We overseeded the prairie restoration by hand, looking, as an observer noted, like old-time peasants, perhaps in some picture by van Gogh, walking and casting our seed to be caught in the wind and dropping where it would. The area had been burned three weeks earlier and we were all pleased to see the rate of re-growth, though the only thing in bloom were some golden Alexanders. Several people planted trees, including some pin oaks, which are native to the area, being one of the primary species in the Illinois River valley. One hopes they'll do well in this prairie soil as well.

Our work that day was all part of a larger landscaping plan that we and others have developed for the property. The program is one of conscious reconciliation ecology. We have set out to tie that twelve acres back into the ecosystem by landscaping with native plants and trees, by considering the native wildlife--the birds and pollinators--even as we improve the buildings to increase their sustainability, and follow good habits such as composting. Besides planting, we have done such things as leave
snags in the hedgerow where some red-headed woodpeckers make their home. Yet this isn't a wildlife preserve or conservation area, but an orderly human landscape we are steadily working to make more hospitable for other species. The local Monthly Meeting, Clear Creek, uses and maintains the property year round. On weekends there are additional meetings, gatherings and retreats.

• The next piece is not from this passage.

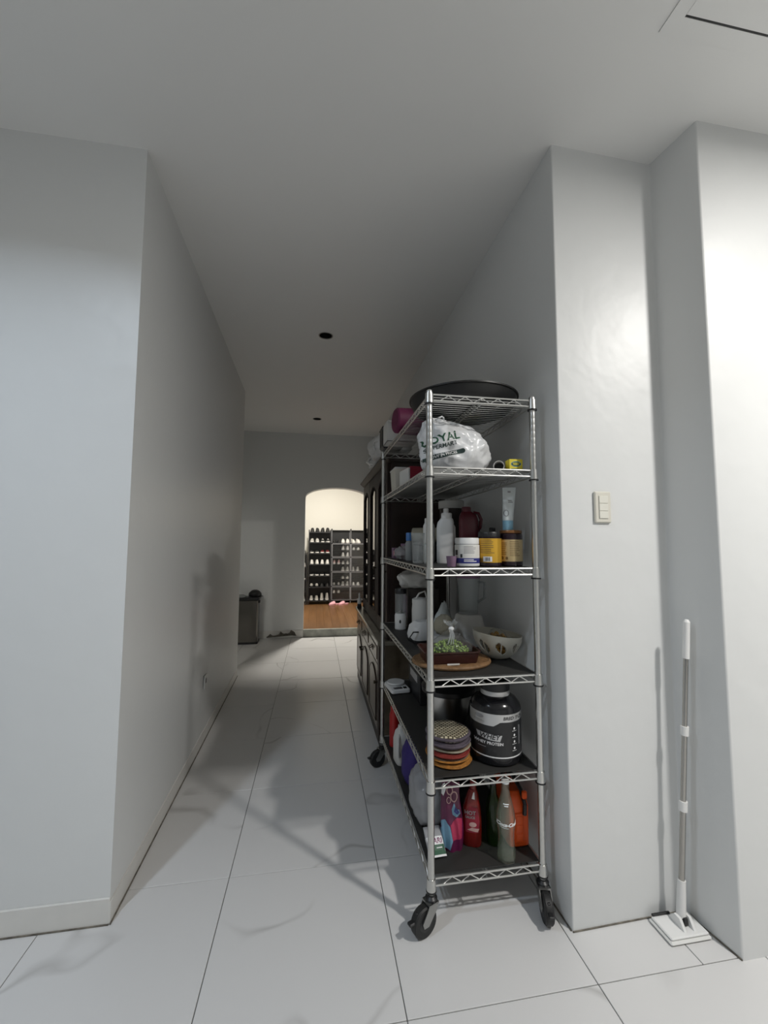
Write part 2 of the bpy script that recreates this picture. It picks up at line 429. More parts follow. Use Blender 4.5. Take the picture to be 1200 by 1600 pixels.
def decal(name, sh, target, m, off=0.0006, maxlen=0.008):
    me = target.data
    bvh = BVHTree.FromPolygons([v.co.copy() for v in me.vertices], [tuple(p.vertices) for p in me.polygons])
    bm = bmesh.new()
    bv = [bm.verts.new((x, 0, z)) for x, z in sh[0]]
    for f in sh[1]:
        try: bm.faces.new([bv[i] for i in f])
        except ValueError: pass
    bmesh.ops.triangulate(bm, faces=bm.faces)
    for _ in range(4):
        ed = [e for e in bm.edges if e.calc_length() > maxlen]
        if not ed: break
        bmesh.ops.subdivide_edges(bm, edges=ed, cuts=1)
        bmesh.ops.triangulate(bm, faces=bm.faces)
    dead = []
    for v in bm.verts:
        h = bvh.ray_cast(Vector((v.co.x, -2.0, v.co.z)), Vector((0, 1, 0)))
        if h[0] is None: dead.append(v)
        else:
            n = h[1] if h[1].y < 0 else -h[1]
            v.co = h[0] + n * off
    if dead: bmesh.ops.delete(bm, geom=dead, context='VERTS')
    for f in bm.faces:
        f.normal_update()
        if f.normal.y > 0: f.normal_flip()
    nm = bpy.data.meshes.new(name); bm.to_mesh(nm); bm.free()
    o = bpy.data.objects.new(name, nm); C.objects.link(o); nm.materials.append(M[m]); o.parent = target
    return o

# ------------------------------------------------------------------ the setting
XL0, XL1 = -0.38, -0.442          # corridor's left wall: near corner, far end
YB = 4.82                          # back wall with the arch
WL = [(XL0, 0.46), (XL1, 3.20), (-0.562, 3.20), (-0.502, 0.46)]
struct('wall_left', MB().prism(WL, 0, H), 'wall', smooth=0)
struct('wall_left_front', MB().box(-3.0, -0.502, 0.46, 0.58, 0, H), 'wall', smooth=0)
WR = [(1.226, 0.166), (1.683, 0.178), (1.711, -0.012), (3.6, -0.012), (3.6, 0.5), (1.42, 0.5), (1.42, YB), (1.226, YB)]
def bevel_prism(poly, z0, z1, b):
    out = []
    n = len(poly)
    for i in range(n):
        p = Vector(poly[i]); a = (Vector(poly[i - 1]) - p).normalized(); c = (Vector(poly[(i + 1) % n]) - p).normalized()
        out += [tuple(p + a * b), tuple(p + (a + c) * b * 0.30), tuple(p + c * b)]
    return MB().prism(out, z0, z1)
struct('wall_right', bevel_prism(WR, 0, H, 0.006), 'wall', smooth=50)
arch = [(-2.6, 0), (0.165, 0), (0.165, 2.005)]
for i in range(1, 24):
    t = PI * i / 24
    arch.append((0.625 - 0.46 * math.cos(t), 2.005 + 0.145 * math.sin(t)))
arch += [(1.085, 2.005), (1.085, 0), (1.42, 0), (1.42, H), (-2.6, H)]
struct('wall_back', MB().prism(arch, YB, YB + 0.15, 'y'), 'wall', smooth=0)
# side room on the left (its lamp shines through a doorway onto the back wall)
side = [(-2.6, 0), (-1.5, 0), (-1.5, 2.12), (-0.562, 2.12), (-0.562, H), (-2.6, H)]
struct('wall_side_doorway', MB().prism(side, 3.20, 3.30, 'y'), 'wall', smooth=0)
struct('wall_side_room', MB().box(-2.72, -2.6, 0.58, YB + 0.15, 0, H), 'wall', smooth=0)
# the room the picture is taken from
struct('wall_room_left', MB().box(-3.12, -3.0, -4.0, 0.58, 0, H), 'wall', smooth=0)
struct('wall_room_right', MB().box(3.6, 3.72, -4.0, 0.5, 0, H), 'wall', smooth=0)
struct('wall_room_rear', MB().box(-3.12, 3.72, -4.12, -4.0, 0, H), 'wall', smooth=0)
# the shoe room beyond the arch
ZF = 0.108
struct('wall_shoe_room_back', MB().box(-1.6, 2.7, 7.65, 7.75, 0, H), 'wall2', smooth=0)
struct('wall_shoe_room_left', MB().box(-1.6, -1.5, YB + 0.15, 7.65, 0, H), 'wall2', smooth=0)
struct('wall_shoe_room_right', MB().box(2.6, 2.7, YB + 0.15, 7.65, 0, H), 'wall2', smooth=0)
struct('wall_shoe_room_front', MB().box(1.42, 2.6, YB + 0.05, YB + 0.15, 0, H), 'wall2', smooth=0)

# ceiling with round openings for the recessed downlights
DL = [(0.373, 1.862, 0.050), (0.314, 4.054, 0.050)]
def ceiling_mesh(x0, x1, y0, y1, holes):
    bm = bmesh.new(); ed = []
    def loop(pts):
        vs = [bm.verts.new((x, y, H)) for x, y in pts]
        for i in range(len(vs)): ed.append(bm.edges.new((vs[i], vs[(i + 1) % len(vs)])))
    loop([(x0, y0), (x1, y0), (x1, y1), (x0, y1)])
    for x, y, r in holes: loop([(x + r * math.cos(2 * PI * i / 24), y + r * math.sin(2 * PI * i / 24)) for i in range(24)])
    bmesh.ops.triangle_fill(bm, use_beauty=True, use_dissolve=False, edges=ed)
    for f in bm.faces:
        f.normal_update()
        if f.normal.z > 0: f.normal_flip()
    me = bpy.data.meshes.new('ceiling'); bm.to_mesh(me); bm.free()
    o = bpy.data.objects.new('ceiling', me); C.objects.link(o); me.materials.append(M['ceil']); o['kind'] = 'structure'
    return o
ceiling_mesh(-3.12, 3.72, -4.12, 7.75, DL)

# floor: porcelain tiles, each a piece, on a dark bed
bed = MB(); bed.box(-3.12, 3.72, -4.12, YB + 0.0, -0.06, -0.0035)
floor = struct('floor', bed, 'grout', smooth=0)
G = 0.0014
def tile(x0, x1, y0, y1, cache={}):
    k = (round(x1 - x0, 3), round(y1 - y0, 3))
    if k not in cache:
        cache[k] = MB().box(G - k[0] / 2, k[0] / 2 - G, G - k[1] / 2, k[1] / 2 - G, -0.009, 0.0, 0.0012).mesh('floor_tile', smooth=0)
        cache[k].materials.append(M['tile'])
    o = bpy.data.objects.new('floor_tile', cache[k]); C.objects.link(o); o.parent = floor
    o.location = ((x0 + x1) / 2, (y0 + y1) / 2, 0)
for i in range(-5, 6):
    for j in range(-7, 9):
        x0, y0 = i * 0.6, j * 0.6
        x1, y1 = x0 + 0.6, min(y0 + 0.6, YB)
        if j == 8: y1 = YB
        if y1 <= 0.46 or (y0 < 0.6 and y0 >= 0 and False): pass
        if i <= -2 and y0 >= 0.6 and y1 < 3.0: continue          # side room: plain bed
        if x0 >= 1.25 and y0 >= 0.5: continue
        if j == 0 and i == 2:
            tile(1.2, 1.575, y0, y1); tile(1.575, 1.8, y0, y1); continue
        tile(x0, x1, y0, y1)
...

In this industrial farming zone there's need for this kind of ecological landscaping. Sometimes I look at the fields surrounding the property and like to imagine that perhaps in the future farmers might start restoring the hedgerows, or might go a bit further and plant "prairie rows" along the edges of their fields, broad swaths of native forbs and grasses that could do so much to help maintain land and ecosystem health.

That Saturday, we finished our work with a good potluck dinner at and interesting conversation that included, among other things, the attributes of prickly ash; how red-osier dogwood got its name (osiers are slender stems good for making baskets); experiences with making maple syrup and the differences between sugar maple syrup and silver maple syrup (someone had brought a sample); and the botanical characteristics of Jack-in-the-pulpits, along with various business matters. At dusk, as the sky deepened in color and the stars lit up, we headed for our respective homes, in my case on a road that gets progressively busier as you near Chicago.

Comments

Judy E. said…
Thanks for this intriguing report, Adrian. I'm deeply grateful to ECC for taking on this hard work and for sharing your great ideas and expertise. I haven't viewed the Mills property yet and am itching to. The prospect of returning to ILYM always fills my heart with yearning, like returning to one's ancestral home. It just occurred to me that this may be another way to think about reconciliation ecology: a return to the ecology of the ancestors.
Thanks for your comments, Judy. I do agree that in some ways reconciliation ecology is a way of recovering old knowledge that has been mislaid and combining it with new knowledge.
Benjamin Vogt said…
Prairie rows! My god yes! And why can't highway medians and sides be native prairie plantings? Nebraska started doing this a little, but just to cut down on mowing expenses (those sneaks).
Diana Studer said…
People come up the West Coast and to Namaqualand to see the spring flowers. And the municipalities and farmers make their contribution, by mowing or burning the verges. Must be clean and tidy. And it is a fire hazard because of all those cigarette butts.

Sometimes there is a little cluster of bushes where it is too steep or stony or damp to plant crops.
Benjamin and Elephant's Eye,
Thanks for stopping by.

Must farmers and native plants always be at odds? I guess partly it's how you define weeds.
Lisa said…
Thank you for doing this good work. I'll bet the birds and tiny critters thank you, too.